Au Kenya, alors que le gouvernement a lancé la construction d'un nouveau chemin de fer moderne, un irréductible train emprunte toujours l'antique voie ferrée coloniale qui relie la capitale à l'océan Indien. Invitation à un voyage d'une autre époque.

Nairobi, 21h sonnent. Avec deux heures de retard et dans un tintamarre qui crie son grand âge, le train entame sa marche en quittant lentement la vieille gare et l'hyperactive métropole kényane.

À l'autre extrémité de la voie, 530 km plus loin, nous attend l'indolente Mombasa, historique ville portuaire musulmane, creuset d'influences arabes, indiennes et portugaises. Le trajet doit durer 14 heures, mais comme c'est souvent le cas, ce sera bien plus long.

Dans une voiture-restaurant au charme suranné des années 70, les passagers de première classe - 60$ le billet, cabine privée et deux repas inclus - sirotent leur café, calés dans les vieilles banquettes de cuir orange. Les conversations engagées timidement avec des étrangers quelques heures plus tôt s'étirent maintenant, chaleureuses.

La nuit tombe sur le train et quelques rares lumières filtrent encore sous les portes des cabines où les passagers - mélange de touristes en quête d'aventure et de Kényans qui veulent éviter le chaos des routes - s'endorment dans leur couchette, bercés par le roulis des wagons.

À 7h du matin retentit la clochette du petit-déjeuner. Dehors, le soleil levant dévoile un tout nouveau paysage. Les gratte-ciel de la capitale ont laissé place à des forêts entrecoupées de champs et de modestes maisons aux toits de tôle. Des enfants accourent saluer le passage du serpent de fer, comme on l'appelait à sa construction au début du XIXe siècle.

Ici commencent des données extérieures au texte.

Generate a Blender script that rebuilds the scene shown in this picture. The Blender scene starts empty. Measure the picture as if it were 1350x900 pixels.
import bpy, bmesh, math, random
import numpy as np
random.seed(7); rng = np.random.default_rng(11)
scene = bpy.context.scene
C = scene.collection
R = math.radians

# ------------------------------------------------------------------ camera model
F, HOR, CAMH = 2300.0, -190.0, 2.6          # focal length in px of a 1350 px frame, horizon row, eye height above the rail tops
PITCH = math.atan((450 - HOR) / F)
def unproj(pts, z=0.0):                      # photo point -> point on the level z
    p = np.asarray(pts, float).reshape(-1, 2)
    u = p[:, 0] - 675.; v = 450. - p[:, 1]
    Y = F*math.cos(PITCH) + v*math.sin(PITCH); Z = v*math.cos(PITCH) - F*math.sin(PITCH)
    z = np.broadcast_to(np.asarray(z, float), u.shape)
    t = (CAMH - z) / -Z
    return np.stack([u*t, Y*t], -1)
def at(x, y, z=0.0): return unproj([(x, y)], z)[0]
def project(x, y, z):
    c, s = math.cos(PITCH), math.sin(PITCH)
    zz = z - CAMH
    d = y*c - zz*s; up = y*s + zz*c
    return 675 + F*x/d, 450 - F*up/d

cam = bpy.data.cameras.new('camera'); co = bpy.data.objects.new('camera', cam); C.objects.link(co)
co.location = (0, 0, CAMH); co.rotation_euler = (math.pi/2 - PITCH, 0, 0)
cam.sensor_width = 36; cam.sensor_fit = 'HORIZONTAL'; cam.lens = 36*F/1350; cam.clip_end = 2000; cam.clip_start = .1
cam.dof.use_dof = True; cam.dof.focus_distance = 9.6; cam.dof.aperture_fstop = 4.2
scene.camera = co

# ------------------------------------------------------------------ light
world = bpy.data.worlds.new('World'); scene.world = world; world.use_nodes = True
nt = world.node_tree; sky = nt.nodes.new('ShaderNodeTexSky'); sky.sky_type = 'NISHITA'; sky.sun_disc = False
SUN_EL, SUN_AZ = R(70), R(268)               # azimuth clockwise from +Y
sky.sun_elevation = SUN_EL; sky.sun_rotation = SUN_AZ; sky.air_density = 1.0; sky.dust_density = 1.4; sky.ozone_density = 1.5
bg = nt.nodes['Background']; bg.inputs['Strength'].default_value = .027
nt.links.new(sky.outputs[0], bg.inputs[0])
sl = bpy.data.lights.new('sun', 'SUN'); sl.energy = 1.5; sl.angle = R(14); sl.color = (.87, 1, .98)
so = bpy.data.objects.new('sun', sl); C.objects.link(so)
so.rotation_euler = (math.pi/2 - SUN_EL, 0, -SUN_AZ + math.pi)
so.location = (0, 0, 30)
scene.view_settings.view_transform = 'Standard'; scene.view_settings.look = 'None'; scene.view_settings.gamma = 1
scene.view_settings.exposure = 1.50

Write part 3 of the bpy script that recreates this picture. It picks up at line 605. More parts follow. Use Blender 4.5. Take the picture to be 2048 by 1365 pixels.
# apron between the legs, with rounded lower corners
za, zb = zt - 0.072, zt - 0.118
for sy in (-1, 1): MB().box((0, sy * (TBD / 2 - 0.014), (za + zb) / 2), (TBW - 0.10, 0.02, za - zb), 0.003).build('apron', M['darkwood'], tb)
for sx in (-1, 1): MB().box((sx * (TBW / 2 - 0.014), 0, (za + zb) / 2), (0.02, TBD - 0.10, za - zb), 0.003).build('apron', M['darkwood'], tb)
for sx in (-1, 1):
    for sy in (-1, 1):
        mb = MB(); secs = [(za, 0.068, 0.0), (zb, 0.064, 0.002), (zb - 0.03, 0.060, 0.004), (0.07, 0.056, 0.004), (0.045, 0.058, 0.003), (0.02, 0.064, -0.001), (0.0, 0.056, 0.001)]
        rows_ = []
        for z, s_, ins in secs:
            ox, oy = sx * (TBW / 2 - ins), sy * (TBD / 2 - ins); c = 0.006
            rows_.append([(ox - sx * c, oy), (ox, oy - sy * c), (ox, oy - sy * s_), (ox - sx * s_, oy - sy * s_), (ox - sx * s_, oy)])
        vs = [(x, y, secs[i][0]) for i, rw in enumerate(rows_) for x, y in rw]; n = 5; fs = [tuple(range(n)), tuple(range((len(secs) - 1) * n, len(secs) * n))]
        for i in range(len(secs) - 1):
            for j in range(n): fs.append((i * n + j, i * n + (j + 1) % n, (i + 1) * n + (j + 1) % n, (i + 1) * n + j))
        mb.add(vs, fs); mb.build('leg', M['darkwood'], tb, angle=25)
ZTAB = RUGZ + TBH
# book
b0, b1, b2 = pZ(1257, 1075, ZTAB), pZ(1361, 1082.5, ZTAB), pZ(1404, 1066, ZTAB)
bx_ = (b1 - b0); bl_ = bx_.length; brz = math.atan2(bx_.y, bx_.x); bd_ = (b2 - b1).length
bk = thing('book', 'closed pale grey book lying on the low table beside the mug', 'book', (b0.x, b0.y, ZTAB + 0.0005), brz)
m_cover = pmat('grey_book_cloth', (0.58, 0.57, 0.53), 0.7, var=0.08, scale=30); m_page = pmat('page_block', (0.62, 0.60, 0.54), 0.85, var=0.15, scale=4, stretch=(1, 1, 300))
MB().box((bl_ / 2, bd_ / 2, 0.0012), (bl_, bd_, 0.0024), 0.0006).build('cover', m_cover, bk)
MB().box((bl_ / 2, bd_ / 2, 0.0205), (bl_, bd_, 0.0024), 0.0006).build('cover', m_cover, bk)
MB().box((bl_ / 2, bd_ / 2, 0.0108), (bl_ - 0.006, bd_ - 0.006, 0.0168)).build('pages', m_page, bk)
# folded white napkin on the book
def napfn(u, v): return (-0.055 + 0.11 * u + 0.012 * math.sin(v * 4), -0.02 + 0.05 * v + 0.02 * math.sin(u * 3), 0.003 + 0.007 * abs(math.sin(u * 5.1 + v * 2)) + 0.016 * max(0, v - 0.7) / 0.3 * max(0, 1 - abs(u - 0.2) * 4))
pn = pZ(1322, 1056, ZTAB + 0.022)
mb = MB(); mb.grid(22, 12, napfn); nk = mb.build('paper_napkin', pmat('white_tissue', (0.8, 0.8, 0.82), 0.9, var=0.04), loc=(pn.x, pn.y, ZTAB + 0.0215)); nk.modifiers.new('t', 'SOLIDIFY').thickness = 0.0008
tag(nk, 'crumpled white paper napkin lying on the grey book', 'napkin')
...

La matinée s'allonge et le soleil, maintenant bien haut au-dessus d'un paysage devenu savane, fait régner une chaleur abrutissante dans les voitures. Le train traverse les parcs nationaux de Tsavo Est et Ouest, permettant, avec un peu de chance, d'apercevoir zèbres, éléphants et girafes.

Voyage en simplicité

À bord, les passagers ont adopté ce rythme lent des voyages d'un autre siècle. Sans électricité pour alimenter les gadgets modernes, on joue aux cartes, on tombe le nez dans un livre ou on se perd dans les paysages. Monica et son mari s'amusent avec leur benjamin dans une cabine inondée de soleil, alors que leurs enfants plus vieux, partis en autocar, sont arrivés à Mombasa depuis longtemps.

Le convoi traverse d'anciennes gares délabrées, vestige de l'époque où la voie, construite par le colonisateur britannique afin de relier l'océan Indien à Kampala, aujourd'hui capitale ougandaise, était le principal moyen de transport dans la région. Une époque où Nairobi n'était qu'un dépôt de marchandises que la compagnie de chemins de fer avait construit en plein territoire massaï comme escale de mi-étape.

Lors des étapes, des vendeurs ambulants viennent tendre brochettes de viande, bananes et autres en-cas aux fenêtres des wagons surpeuplés de troisième classe.

Longs retards

Nicola, jeune Anglaise qui travaille à Nairobi, sourit en observant son fiancé, en visite, s'emporter contre la lenteur du train. Déjà en retard de plusieurs heures - nous arriverons au final à Mombasa avec 10 heures de retard -, le train vient de s'arrêter pour l'énième fois sur une voie de desserte pour attendre le passage d'un convoi venant dans l'autre sens sur l'unique voie.

Philosphe, Jake, barbu en voyage humanitaire, profite de ces arrêts forcés pour sortir prendre l'air, alors que des gamins rieurs se poursuivent sous les wagons.

«Je n'ai pas pris ce train parce qu'il est rapide, explique Jake, mais pour l'expérience. C'est un voyage en lui-même.»

Puis, trois longs coups de sifflet retentissent dans l'air. Les passagers retrouvent leur siège et le train reprend sa course intemporelle.